Three astronauts successfully lifted off on a Soyuz rocket earlier today, headed to ISS.
The competition heats up: ESA is revamping how it builds rockets in order to compete with SpaceX.
ESA officials have been spooked by Space Exploration Technologies Corp. (SpaceX) of Hawthorne, Calif., which has demonstrated its technical prowess with the launch of its Falcon 9 rocket and Dragon cargo vehicle to the international space station. SpaceX officials say one of the keys to its success is that Falcon 9 is built in one factory owned by SpaceX.
Read the whole thing. The way ESA builds the Ariane rocket requires too many participants (what we in the U.S. call pork), raising its cost. ESA is now abandoning that approach to cut costs and thus compete with SpaceX.
Bad training of the ISS astronauts by the company supplying the experiments was the reason the student experiments were never turned on.
“Previous crews were given on the ground review and personal interaction prior to launch,” Manber said. “For this mission, the astronaut received hardware training solely via video while on the space station. Clearly, there was a miscommunication resulting from the video instruction.”
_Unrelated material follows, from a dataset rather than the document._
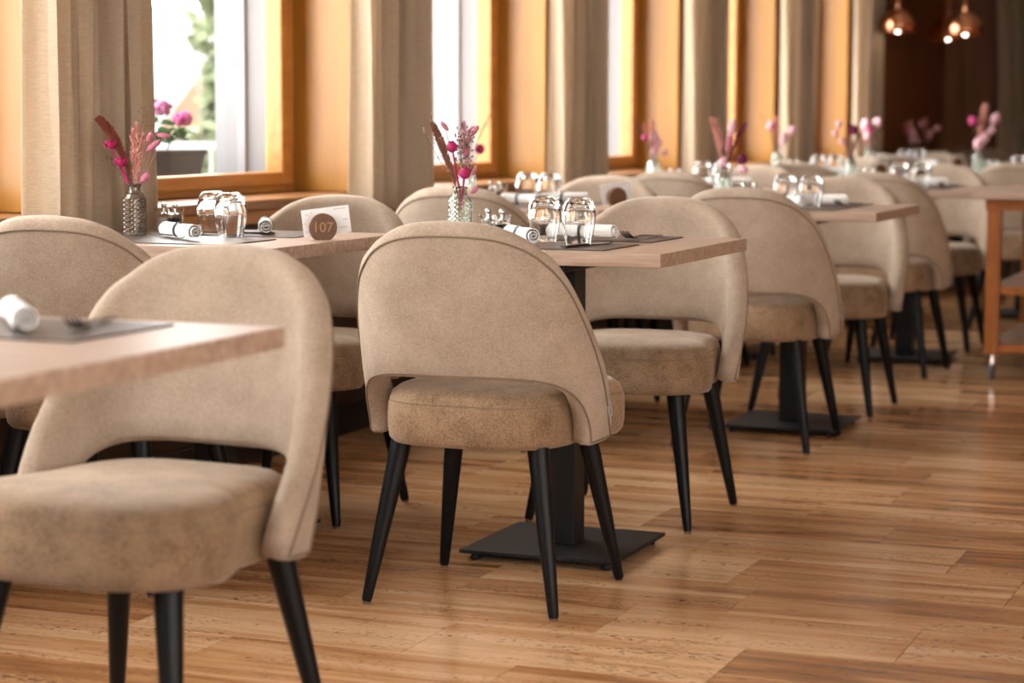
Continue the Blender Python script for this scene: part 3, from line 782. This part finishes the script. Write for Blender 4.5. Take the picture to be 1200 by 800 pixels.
def pod(p, ax, r):
    ax = Vector(ax).normalized(); rot = Vector((0, 0, 1)).rotation_difference(ax).to_matrix()
    b = MB().blob(p, r, r, r*1.05, rot, 16, 8, lambda q, i, j: Vector((q.x*(1+0.06*(i % 2)), q.y*(1+0.06*(i % 2)), q.z)))
    top = Vector(p)+ax*r*0.95
    vs = [top+ax*0.0015]; fs = []
    for i in range(16):
        a = 2*pi*i/16; rr = r*(0.72 if i % 2 == 0 else 0.5); vs.append(top+rot @ Vector((rr*cos(a), rr*sin(a), 0.0025)))
    for i in range(16):
        vs.append(top+rot @ Vector((r*0.25*cos(2*pi*i/16), r*0.25*sin(2*pi*i/16), -0.003)))
    for i in range(16): fs += [(0, 1+i, 1+(i+1) % 16), (1+i, 17+i, 17+(i+1) % 16, 1+(i+1) % 16)]
    return b.add(vs, fs)
def sprig(p0, p1, seed, n=9, spread=0.025, bud=0.0016):
    rnd = random.Random(seed); pts = bez(p0, (Vector(p0)+Vector(p1))/2+Vector((rnd.uniform(-.01, .01), rnd.uniform(-.01, .01), 0)), p1, 7)
    st = MB().tube(pts, 0.0005, 4); bd = MB()
    for i in range(n):
        t = 0.35+0.65*i/n; k = min(int(t*6), 5); c = pts[k].lerp(pts[k+1], t*6-k)
        e = c+Vector((rnd.uniform(-1, 1)*spread, rnd.uniform(-1, 1)*spread, rnd.uniform(0.2, 1)*spread))
        st.tube([c, e], 0.00035, 3); bd.blob(e, bud, bud, bud*1.2, None, 6, 4)
    return st, bd
RIGHT = Vector((cos(YAW), sin(YAW), 0))   # flowers were arranged facing the aisle: spread across the view of the aisle
def fpt(base, r, up, depth=0.0): return Vector(base)+RIGHT*r+Vector((0, 0, up))+Vector((-sin(YAW), cos(YAW), 0))*depth
def stem(parent, a, b, rad=0.0013, material=None, name='stem'):
    return MB().tube(bez(a, (Vector(a)+Vector(b))/2+Vector((0, 0, 0.004)), b, 6), rad, 6).build(name, material or M_TWIG, parent)
def root(base, name, label, cat='dried flower'):
    return thing(name, base, 0, label, cat)
def loc_(o, b): return b - o.location if False else b
def stem_thing(base, name, label, heads, stem_mat, grp):
    # base: world position in the vase neck; heads: list of callables building children in local space
    t = thing(name, base, 0, label, 'dried flower', grp)
    return t
Z0 = (0, 0, 0)
def q(r, up, d=0.0): return fpt(Z0, r, up, d)
def flowers_B1(base):
    g = 'dried flowers in the middle table vase'; S = 'in the middle table vase'
    B = Vector(base)
    t = thing('pampas_stem', B, 0, 'long brown feathery grass plume leaning left '+S, 'dried flower', g)
    pts = bez(q(0.004, -0.06), q(-0.018, 0.05), q(-0.066, 0.152), 12)
    MB().tube(pts, 0.001, 5).build('stem', M_TWIG, t); plume(pts, 0.009, 3, 260).build('plume', M_BROWN, t)
    for (nm, lab, a, b, r) in (('poppy_pod_stem', 'upper magenta poppy seed pod '+S, (0.006, -0.05, 0.003), (-0.020, 0.098, -0.004), 0.0125), ('poppy_pod_stem', 'lower bright magenta poppy seed pod '+S, (0.002, -0.05, -0.004), (0.011, 0.035, -0.014), 0.0135)):
        t = thing(nm, B, 0, lab, 'dried flower', g)
        stem(t, q(*a), q(*b), 0.0022, M_POD); pod(q(*b), q(*b)-q(*a)+Vector((0, 0, 0.05)), r).build('seed_pod', M_POD, t)
    for lab, p, ax, ln, r in (('pink bunny tail grass at upper left '+S, (-0.038, 0.148, 0.004), (-0.5, 0.6), 0.026, 0.0052), ('pink bunny tail grass at upper right '+S, (0.034, 0.137, 0.0), (0.6, 0.7), 0.030, 0.0068),
                              ('pink bunny tail grass in the centre '+S, (0.012, 0.085, 0.006), (-0.2, 1.0), 0.026, 0.0065), ('small pink bunny tail grass low right '+S, (0.034, 0.042, 0.0), (0.4, 1.0), 0.026, 0.0045), ('pink bunny tail at the vase rim '+S, (0.035, -0.005, -0.006), (0.3, 0.3), 0.022, 0.006)):
        t = thing('bunny_tail_stem', B, 0, lab, 'dried flower', g)
        c = q(*p); stem(t, q(0.003, -0.03), c, 0.0006, M_BUNNY); bunny(c, q(ax[0], ax[1]), ln, r).build('tail', M_BUNNY, t)
    for lab, p, sd in (('fine brown gypsophila sprig at left of centre '+S, (0.0, 0.140), 5), ('fine brown gypsophila sprig at right of centre '+S, (0.022, 0.135), 8), ('sparse gypsophila sprig in the centre '+S, (0.012, 0.115), 9)):
        t = thing('gypsophila_sprig', B, 0, lab, 'dried flower', g)
        s_, b_ = sprig(q(0, -0.03), q(p[0], p[1]), sd, 26, 0.020, 0.0024); s_.build('stem', M_TWIG, t); b_.build('bud', M_GYP, t)
    for lab, p, sd in (('thin pale grass stalk far left '+S, (-0.095, 0.145), 15), ('thin dark grass stalk left '+S, (-0.075, 0.185), 18)):
        t = thing('grass_stalk', B, 0, lab, 'dried flower', g)
        s_, b_ = sprig(q(0, -0.03), q(p[0], p[1]), sd, 14, 0.010, 0.0015); s_.build('stem', M_TWIG, t); b_.build('bud', M_PALE, t)
def flowers_A1(base):
    g = 'dried flowers in the smoky vase'; S = 'in the smoky vase'
    B = Vector(base)
    t = thing('amaranth_stem', B, 0, 'long rust amaranth plume bending left '+S, 'dried flower', g)
    pts = bez(q(0.004, -0.06), q(-0.010, 0.09), q(-0.085, 0.162), 14)
    MB().tube(pts, 0.001, 5).build('stem', M_TWIG, t); plume(pts, 0.012, 13, 330).build('plume', M_RUST, t)
    for lab, p, ax, sd in (('salmon feather grass leaning left of centre '+S, (0.000, 0.135), 0, 21), ('salmon feather grass upright '+S, (0.012, 0.150), 0, 22), ('salmon feather grass leaning right '+S, (0.022, 0.125), 0, 23)):
        t = thing('feather_grass_stem', B, 0, lab, 'dried flower', g)
        pts = bez(q(0, -0.05), q(p[0]*0.4, 0.05), q(*p), 10); plume(pts, 0.010, sd, 75).build('plume', M_SALMON, t)
    for lab, b, r in (('upper left crimson dried rose '+S, (-0.056, 0.098, -0.006), 0.015), ('lower crimson dried rose '+S, (-0.031, 0.055, -0.010), 0.016)):
        t = thing('dried_rose_stem', B, 0, lab, 'dried flower', g)
        stem(t, q(0, -0.04), q(*b), 0.0022, M_POD)
        fl_ = MB().blob(q(*b), r*0.55, r*0.55, r*0.7, None, 10, 6)
        for i in range(14):
            a = 2.4*i; rr = r*(0.35+0.045*i); c = q(*b)+Vector((rr*cos(a), rr*sin(a), 0.002+0.004*sin(i)))
            fl_.blob(c, r*0.38, r*0.38, r*0.55, Matrix.Rotation(a, 3, 'Z') @ Matrix.Rotation(0.5, 3, 'Y'), 7, 5, lambda p_, i_, j_: Vector((p_.x*0.35, p_.y, p_.z)))
        fl_.build('bloom', M_POD, t)
    for lab, p, ax, ln, r in (('pink bunny tail pointing up right '+S, (0.048, 0.096), (0.8, 0.6), 0.046, 0.008), ('muted bunny tail at top right '+S, (0.075, 0.122), (1, -0.15), 0.036, 0.007), ('bunny tail beside the grass '+S, (0.040, 0.118), (0.5, 0.9), 0.028, 0.008), ('pale pink bunny tail low at the rim '+S, (0.028, 0.018), (0.5, 0.6), 0.030, 0.0095)):
        t = thing('bunny_tail_stem', B, 0, lab, 'dried flower', g)
        c = q(*p); stem(t, q(0.002, -0.03), c, 0.0006, M_BUNNY); bunny(c, q(ax[0], ax[1]), ln, r).build('tail', M_BUNNY, t)
    for lab, p, sd in (('wispy dark grass sprig at top right '+S, (0.05, 0.215), 31), ('wispy dark grass sprig at top '+S, (0.03, 0.195), 32), ('wispy sprig reaching left '+S, (-0.06, 0.07), 33)):
        t = thing('grass_stalk', B, 0, lab, 'dried flower', g)
        s_, b_ = sprig(q(0, -0.03), q(p[0], p[1]), sd, 18, 0.014, 0.0016); s_.build('stem', M_TWIG, t); b_.build('bud', M_GYP, t)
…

The new colonial movement: Poland today was accepted as a member of the European Space Agency.
Researchers have concluded that the dust on the Moon’s surface might pose serious health risks for lunar colonists.
The Virginia spaceport at Wallops Island is on schedule later this month to hand control of its launchpad over to Orbital Sciences so it can begin ground tests of its Antares rocket.
The irony of this press release story is that Orbital has actually been running things, as it took over prepping the launchpad last year when the spaceport was unable to handle it.